News you can use

BNSF continues cleanup

BNSF Railway Co. has been trying to clean the groundwater pollution caused by decades of spills from its business.

On Havre's north side, between the Milk River and the viaduct, the problem of pollution was especially acute.

BNSF purchased several homes as part of a settlement with North Havre residents who owned property with diesel pollution. Many have been torn down and others await demolition.

But people live in the others, and some of those people are quite content with the new look of their neighborhood.

Kate Fry, Montana Department of Environmental Quality's project officer for the cleanup in the North Havre area, said the pollution was caused by railway companies using the area for over a century.

BNSF will have to clean up diesel pollution to levels that meet standards, but the company has already been cleaning for the last 10 years and have been working on this problem since the 1980s, Fry said.

In 1998, DEQ issued a unilateral administrative order against BNSF, setting up a schedule on how the company was to get the area cleaned.

"As far as we know, there's nobody who's being directly exposed to unacceptable risks," Fry said.

Part of the operation that caused the problems BNSF is trying to remedy is the fueling and maintenance of the train engines decades ago, when chemicals were allowed to spill on the ground. Those chemicals seeped into the earth and contaminated the groundwater, Fry said.

There are three major plumes, Fry said: one near the diesel repair shop, one near the annex building and the third further west in the former fueling area.

To the west of the bridge, an old dry-cleaning business that is now out of business added to the plume by releasing tetrachloroethylene, called TCE, into the ground. The chemical mixed with BNSF's pollution plume, and now BNSF is cleaning up both companies' messes.
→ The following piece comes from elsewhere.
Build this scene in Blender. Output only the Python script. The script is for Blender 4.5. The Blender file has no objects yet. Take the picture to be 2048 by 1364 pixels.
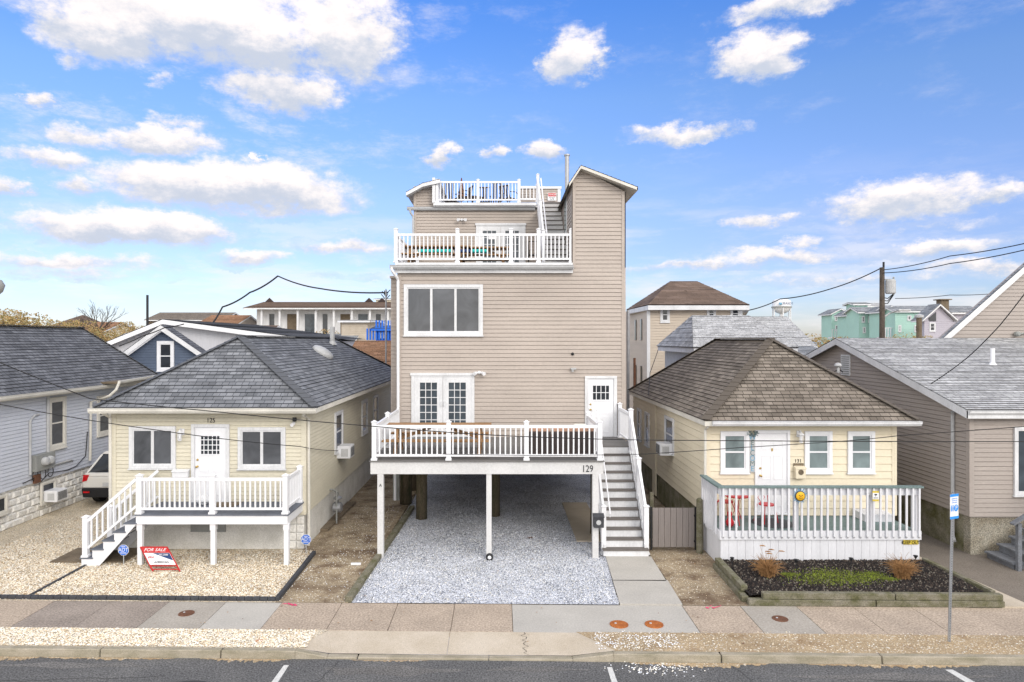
import bpy, bmesh, math, random
from math import radians as R, sin, cos, pi
from mathutils import Vector as V
random.seed(7)
C = bpy.context.scene.collection
S = bpy.context.scene
# ------------------------------------------------------------------ camera, sky, sun, exposure
F = 1365.0; CH = 5.4
cam = bpy.data.objects.new('camera', bpy.data.cameras.new('camera')); C.objects.link(cam)
cam.location = (0, 0, CH); cam.rotation_euler = (R(90), 0, 0)
cam.data.lens = 24.0; cam.data.sensor_width = 36; cam.data.shift_x = 24/2048; cam.data.shift_y = -2/2048
cam.data.clip_end = 6000; cam.data.clip_start = .1
S.camera = cam
S.render.resolution_x = 1024; S.render.resolution_y = 682
S.view_settings.view_transform = 'Standard'; S.view_settings.look = 'None'
S.view_settings.exposure = 0.45; S.view_settings.gamma = 1
SUN_EL, SUN_AZ = 29, 152          # azimuth clockwise from +Y (north); sun behind the camera, to the right
sun = bpy.data.objects.new('sun', bpy.data.lights.new('sun', 'SUN')); C.objects.link(sun)
sun.data.energy = 1.1; sun.data.angle = R(24); sun.data.color = (1, .92, .80)
sd = V((sin(R(SUN_AZ))*cos(R(SUN_EL)), cos(R(SUN_AZ))*cos(R(SUN_EL)), sin(R(SUN_EL))))
sun.rotation_euler = sd.to_track_quat('Z', 'Y').to_euler()
w = bpy.data.worlds.new('World'); S.world = w; w.use_nodes = True
N = w.node_tree.nodes; L = w.node_tree.links; N.clear()
def nd(t, **k):
    n = N.new(t)
    for a, b in k.items():
        setattr(n, a, b)
    return n
def setin(n, i, v):
    if isinstance(v, bpy.types.NodeSocket): L.new(v, n.inputs[i])
    elif v is not None: n.inputs[i].default_value = v
def mth(op, a, b=None, c=None, clamp=False):
    n = nd('ShaderNodeMath', operation=op, use_clamp=clamp)
    setin(n, 0, a); setin(n, 1, b)
    if c is not None: setin(n, 2, c)
    return n.outputs[0]
def vmt(op, a, b=None):
    n = nd('ShaderNodeVectorMath', operation=op); setin(n, 0, a); setin(n, 1, b)
    return n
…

TCE is a common fluid used in dry cleaning.

BNSF has diesel recovery systems in place that have been working to collect diesel from the ground.
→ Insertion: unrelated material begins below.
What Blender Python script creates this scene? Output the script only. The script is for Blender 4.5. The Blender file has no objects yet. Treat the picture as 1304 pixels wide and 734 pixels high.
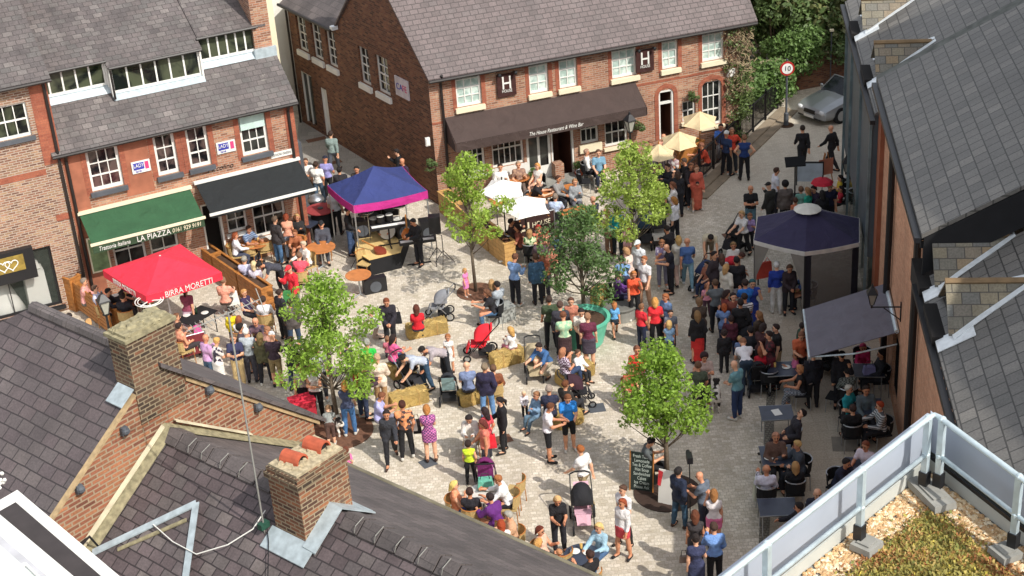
import bpy, math, random
import numpy as np
from mathutils import Vector, Matrix
random.seed(7)
R = math.radians; PI = math.pi
SC = bpy.context.scene; COL = SC.collection
# ---------------- camera ----------------
FPX = 2000.0; TH = R(27); RO = R(4.2); CH = 22.8
fwd = np.array([0, math.cos(TH), -math.sin(TH)]); r0 = np.array([1., 0, 0]); u0 = np.cross(r0, fwd)
right = r0*math.cos(RO) - u0*math.sin(RO); up = u0*math.cos(RO) + r0*math.sin(RO)
CP = np.array([0, 0, CH])
def ray(px, py): return fwd + right*(px-652)/FPX - up*(py-367)/FPX
def P(px, py, z=0.):
    d = ray(px, py); return CP + d*((z-CH)/d[2])
def hit(px, py, p0, n):
    d = ray(px, py); return CP + d*(((np.array(p0)-CP)@np.array(n))/(d@np.array(n)))
cam = bpy.data.cameras.new('camera'); co = bpy.data.objects.new('camera', cam); COL.objects.link(co)
cam.sensor_width = 36; cam.lens = 36*FPX/1304; cam.clip_end = 4000; cam.clip_start = .5
M = Matrix(((right[0], up[0], -fwd[0], 0), (right[1], up[1], -fwd[1], 0), (right[2], up[2], -fwd[2], CH), (0, 0, 0, 1)))
co.matrix_world = M; SC.camera = co
# ---------------- objects ----------------
LABELS = {}
def tag(o, label=None, cat=None, group=None, kind=None):
    if label: o['label'] = label
    if cat: o['category'] = cat
    if group: o['group'] = group
    if kind: o['kind'] = kind
    if label and o.parent is None: LABELS.setdefault(label, []).append(o.name)
    return o
def thing(name, label, cat, loc=(0, 0, 0), rz=0., group=None):
    o = bpy.data.objects.new(name, None); COL.objects.link(o)
    o.empty_display_size = .1
    o.location = tuple(float(v) for v in loc); o.rotation_euler = (0, 0, rz)
    return tag(o, label, cat, group)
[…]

Fry said they are in a human health risk-assessment phase, in which they identify what areas they will have to clean up.

"After that, then we'll move into a feasibility study where they'll identify the various alternatives to clean up what we've deemed unacceptable," Fry said.

BNSF has been buying properties in North Havre for many years and demolishing the structures that stand on them.
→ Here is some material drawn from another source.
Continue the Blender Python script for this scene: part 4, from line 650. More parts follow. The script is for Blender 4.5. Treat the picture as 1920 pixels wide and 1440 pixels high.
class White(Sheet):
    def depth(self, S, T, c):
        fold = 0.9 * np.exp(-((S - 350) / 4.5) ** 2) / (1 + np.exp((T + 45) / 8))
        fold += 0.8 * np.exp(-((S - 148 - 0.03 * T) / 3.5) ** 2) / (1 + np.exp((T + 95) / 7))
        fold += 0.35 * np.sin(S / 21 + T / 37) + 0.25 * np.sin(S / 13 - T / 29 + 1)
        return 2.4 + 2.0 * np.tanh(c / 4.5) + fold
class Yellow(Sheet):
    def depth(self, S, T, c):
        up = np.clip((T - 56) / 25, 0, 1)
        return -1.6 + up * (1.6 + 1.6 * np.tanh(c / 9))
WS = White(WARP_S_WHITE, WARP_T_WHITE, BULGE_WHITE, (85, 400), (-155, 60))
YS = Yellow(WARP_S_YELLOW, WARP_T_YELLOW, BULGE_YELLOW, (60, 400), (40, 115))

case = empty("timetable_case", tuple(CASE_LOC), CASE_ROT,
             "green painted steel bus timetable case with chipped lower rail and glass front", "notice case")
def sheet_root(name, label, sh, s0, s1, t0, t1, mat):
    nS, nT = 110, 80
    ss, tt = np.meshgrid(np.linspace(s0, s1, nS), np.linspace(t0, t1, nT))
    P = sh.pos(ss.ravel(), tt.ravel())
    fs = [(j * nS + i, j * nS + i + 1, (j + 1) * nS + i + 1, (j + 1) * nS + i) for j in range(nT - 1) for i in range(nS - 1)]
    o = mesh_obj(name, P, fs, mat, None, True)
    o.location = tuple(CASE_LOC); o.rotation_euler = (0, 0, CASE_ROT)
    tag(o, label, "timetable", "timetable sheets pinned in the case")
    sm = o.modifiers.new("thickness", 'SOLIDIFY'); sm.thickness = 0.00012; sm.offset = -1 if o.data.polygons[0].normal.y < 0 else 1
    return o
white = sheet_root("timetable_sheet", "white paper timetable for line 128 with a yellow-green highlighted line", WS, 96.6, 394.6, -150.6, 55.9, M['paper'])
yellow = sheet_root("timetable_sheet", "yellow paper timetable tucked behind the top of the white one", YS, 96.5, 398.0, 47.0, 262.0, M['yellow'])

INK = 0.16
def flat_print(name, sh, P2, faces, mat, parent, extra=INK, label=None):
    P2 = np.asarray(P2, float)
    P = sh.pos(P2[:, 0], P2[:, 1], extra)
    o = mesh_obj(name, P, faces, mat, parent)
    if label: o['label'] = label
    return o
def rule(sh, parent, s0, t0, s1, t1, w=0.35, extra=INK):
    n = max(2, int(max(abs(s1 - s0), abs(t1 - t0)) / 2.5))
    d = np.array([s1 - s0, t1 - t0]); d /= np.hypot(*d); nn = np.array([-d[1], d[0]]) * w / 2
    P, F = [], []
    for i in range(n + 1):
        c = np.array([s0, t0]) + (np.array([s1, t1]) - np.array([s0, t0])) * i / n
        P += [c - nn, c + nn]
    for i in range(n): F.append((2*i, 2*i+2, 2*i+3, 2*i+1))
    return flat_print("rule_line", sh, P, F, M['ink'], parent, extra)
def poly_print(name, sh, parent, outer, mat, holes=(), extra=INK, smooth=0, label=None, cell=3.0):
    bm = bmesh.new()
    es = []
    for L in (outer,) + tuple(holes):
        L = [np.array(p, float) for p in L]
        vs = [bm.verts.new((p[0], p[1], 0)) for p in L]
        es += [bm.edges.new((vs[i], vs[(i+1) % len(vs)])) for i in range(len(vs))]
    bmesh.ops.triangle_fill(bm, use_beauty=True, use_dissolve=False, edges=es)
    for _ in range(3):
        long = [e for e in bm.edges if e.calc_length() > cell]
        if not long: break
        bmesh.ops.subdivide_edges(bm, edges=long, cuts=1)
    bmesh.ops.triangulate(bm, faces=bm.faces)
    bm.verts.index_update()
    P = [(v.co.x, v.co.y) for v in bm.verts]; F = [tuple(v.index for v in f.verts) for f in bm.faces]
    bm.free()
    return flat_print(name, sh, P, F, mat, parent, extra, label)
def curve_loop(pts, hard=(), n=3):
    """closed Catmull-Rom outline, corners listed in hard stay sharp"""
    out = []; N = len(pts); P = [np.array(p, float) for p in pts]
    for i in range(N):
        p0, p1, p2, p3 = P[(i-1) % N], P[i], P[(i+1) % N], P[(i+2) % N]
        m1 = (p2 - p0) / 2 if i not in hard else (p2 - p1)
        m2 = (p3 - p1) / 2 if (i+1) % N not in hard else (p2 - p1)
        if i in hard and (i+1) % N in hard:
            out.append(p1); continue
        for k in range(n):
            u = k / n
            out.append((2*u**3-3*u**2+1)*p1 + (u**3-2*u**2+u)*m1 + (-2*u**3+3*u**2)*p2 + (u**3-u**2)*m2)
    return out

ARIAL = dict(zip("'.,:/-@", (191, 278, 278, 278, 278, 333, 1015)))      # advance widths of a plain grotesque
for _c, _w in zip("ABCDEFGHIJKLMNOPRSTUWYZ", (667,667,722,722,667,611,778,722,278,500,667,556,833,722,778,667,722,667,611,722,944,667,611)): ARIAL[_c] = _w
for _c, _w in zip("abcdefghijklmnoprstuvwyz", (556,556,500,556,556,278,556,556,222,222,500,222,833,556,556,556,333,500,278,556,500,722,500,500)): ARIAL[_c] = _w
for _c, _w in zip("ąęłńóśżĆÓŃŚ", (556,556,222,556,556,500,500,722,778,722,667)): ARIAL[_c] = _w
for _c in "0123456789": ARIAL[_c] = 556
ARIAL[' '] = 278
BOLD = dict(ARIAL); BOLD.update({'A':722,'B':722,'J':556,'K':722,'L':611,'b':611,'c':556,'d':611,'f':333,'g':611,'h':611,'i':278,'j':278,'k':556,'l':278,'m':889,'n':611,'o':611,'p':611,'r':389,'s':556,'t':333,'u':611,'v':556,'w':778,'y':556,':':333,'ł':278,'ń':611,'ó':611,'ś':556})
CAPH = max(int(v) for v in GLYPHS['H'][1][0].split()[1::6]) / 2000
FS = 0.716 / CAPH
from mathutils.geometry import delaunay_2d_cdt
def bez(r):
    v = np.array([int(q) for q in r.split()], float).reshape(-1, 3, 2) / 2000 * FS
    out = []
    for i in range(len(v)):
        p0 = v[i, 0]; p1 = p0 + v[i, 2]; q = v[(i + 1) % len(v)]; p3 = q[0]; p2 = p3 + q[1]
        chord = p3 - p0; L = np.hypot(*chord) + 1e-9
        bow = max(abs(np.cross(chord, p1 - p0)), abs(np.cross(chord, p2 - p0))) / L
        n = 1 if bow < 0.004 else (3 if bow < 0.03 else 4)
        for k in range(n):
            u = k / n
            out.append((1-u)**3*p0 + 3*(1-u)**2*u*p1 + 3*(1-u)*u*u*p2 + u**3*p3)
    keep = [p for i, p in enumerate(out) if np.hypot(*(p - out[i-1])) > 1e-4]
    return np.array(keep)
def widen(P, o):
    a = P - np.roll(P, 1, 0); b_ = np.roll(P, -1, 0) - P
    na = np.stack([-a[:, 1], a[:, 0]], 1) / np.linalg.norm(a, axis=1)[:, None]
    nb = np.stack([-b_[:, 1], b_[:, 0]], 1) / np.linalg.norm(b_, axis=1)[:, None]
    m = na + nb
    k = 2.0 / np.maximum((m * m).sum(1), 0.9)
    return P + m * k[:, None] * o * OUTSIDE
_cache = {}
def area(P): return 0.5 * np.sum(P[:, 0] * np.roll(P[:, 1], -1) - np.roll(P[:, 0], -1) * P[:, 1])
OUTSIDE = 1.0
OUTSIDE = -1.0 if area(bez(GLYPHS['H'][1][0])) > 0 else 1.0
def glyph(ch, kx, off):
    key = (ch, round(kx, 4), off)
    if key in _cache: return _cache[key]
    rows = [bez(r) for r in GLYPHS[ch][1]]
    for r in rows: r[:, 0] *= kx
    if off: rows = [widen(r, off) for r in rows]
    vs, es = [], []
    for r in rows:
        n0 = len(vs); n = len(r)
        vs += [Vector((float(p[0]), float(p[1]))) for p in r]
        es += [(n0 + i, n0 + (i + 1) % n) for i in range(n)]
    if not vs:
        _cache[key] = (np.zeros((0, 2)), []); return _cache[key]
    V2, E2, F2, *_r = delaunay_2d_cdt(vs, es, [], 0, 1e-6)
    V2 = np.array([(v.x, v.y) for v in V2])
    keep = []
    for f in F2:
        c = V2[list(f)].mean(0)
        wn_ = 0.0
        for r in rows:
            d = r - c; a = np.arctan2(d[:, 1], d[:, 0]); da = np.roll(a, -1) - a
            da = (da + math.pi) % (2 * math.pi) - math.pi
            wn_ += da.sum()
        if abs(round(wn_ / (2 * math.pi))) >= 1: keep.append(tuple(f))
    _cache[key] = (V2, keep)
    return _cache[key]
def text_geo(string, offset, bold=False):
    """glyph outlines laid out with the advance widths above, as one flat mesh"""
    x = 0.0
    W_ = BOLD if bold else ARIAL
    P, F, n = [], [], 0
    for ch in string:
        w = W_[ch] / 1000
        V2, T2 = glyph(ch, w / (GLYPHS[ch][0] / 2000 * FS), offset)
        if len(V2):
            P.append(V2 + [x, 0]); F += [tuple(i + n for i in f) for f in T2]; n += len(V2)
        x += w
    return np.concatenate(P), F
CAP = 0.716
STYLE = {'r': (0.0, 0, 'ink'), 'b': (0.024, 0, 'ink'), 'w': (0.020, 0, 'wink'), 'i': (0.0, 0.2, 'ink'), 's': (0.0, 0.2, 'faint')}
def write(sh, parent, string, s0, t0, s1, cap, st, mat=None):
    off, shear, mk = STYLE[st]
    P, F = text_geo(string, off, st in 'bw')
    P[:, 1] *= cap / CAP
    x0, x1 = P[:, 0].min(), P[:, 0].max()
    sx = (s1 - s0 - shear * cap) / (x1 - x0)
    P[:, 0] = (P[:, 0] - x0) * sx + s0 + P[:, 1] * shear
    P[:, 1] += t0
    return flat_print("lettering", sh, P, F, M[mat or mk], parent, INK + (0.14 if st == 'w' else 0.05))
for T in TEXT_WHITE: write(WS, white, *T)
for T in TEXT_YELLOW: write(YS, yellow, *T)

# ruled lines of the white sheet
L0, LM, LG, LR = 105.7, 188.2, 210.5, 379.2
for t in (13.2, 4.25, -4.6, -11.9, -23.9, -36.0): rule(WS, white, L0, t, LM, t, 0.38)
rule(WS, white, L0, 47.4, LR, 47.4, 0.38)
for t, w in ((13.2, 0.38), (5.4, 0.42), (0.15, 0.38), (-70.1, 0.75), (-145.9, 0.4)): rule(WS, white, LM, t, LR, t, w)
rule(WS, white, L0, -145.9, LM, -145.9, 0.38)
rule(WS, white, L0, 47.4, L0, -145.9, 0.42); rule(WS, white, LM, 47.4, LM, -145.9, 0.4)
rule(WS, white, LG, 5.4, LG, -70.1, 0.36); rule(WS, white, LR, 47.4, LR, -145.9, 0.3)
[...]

The company began doing this after a lawsuit from North Havre residents. Part of the settlement was the BNSF would offer to buy certain properties in the area if the owners decided they wanted to sell them.

The lawsuit was filed in 2004 by about 80 North Havre residents who claimed that BNSF had caused mental and physical health problems and lowered their properties' values because of the contamination.

The last property that was purchased by the railroad was in 2013.

"They are areas that have historically been contaminated," Fry said. "There's some places in Havre that meet the standards and some that don't."

"BNSF owns a number of residential properties in North Havre and has generally acquired these properties or future rights to purchase property in this area as part of resolutions of claims previously asserted by North Havre residents," wrote Matt Jones, the public affairs director for BNSF.

Jones said BNSF is not approaching property owners and is not actively seeking to acquire additional properties or property rights.

"For properties BNSF previously acquired, BNSF generally removes structures on the properties," Jones wrote.

As part of the 2004 settlement with the North Havre property owners, the company gives them the option of having the railroad buy their property.

The railroad has been providing the people of the affected area of North Havre for as long as Vicki Simonson as lived there.

Simonson, who has been living in North Havre for around 10 years, said she is used to BNSF buying property in the area. She said it is strange how trees grow easily in certain areas and not in others. She said her parents' property was one of the first bought by BNSF and the trees grow fine on it.

Her neighbor's trees, on the other hand, are all dead.

She said she did not mind BNSF buying up properties in North Havre and demolishing the structures on them.

"It's going to be nice," Simonson said. "It's going to be like a park setting."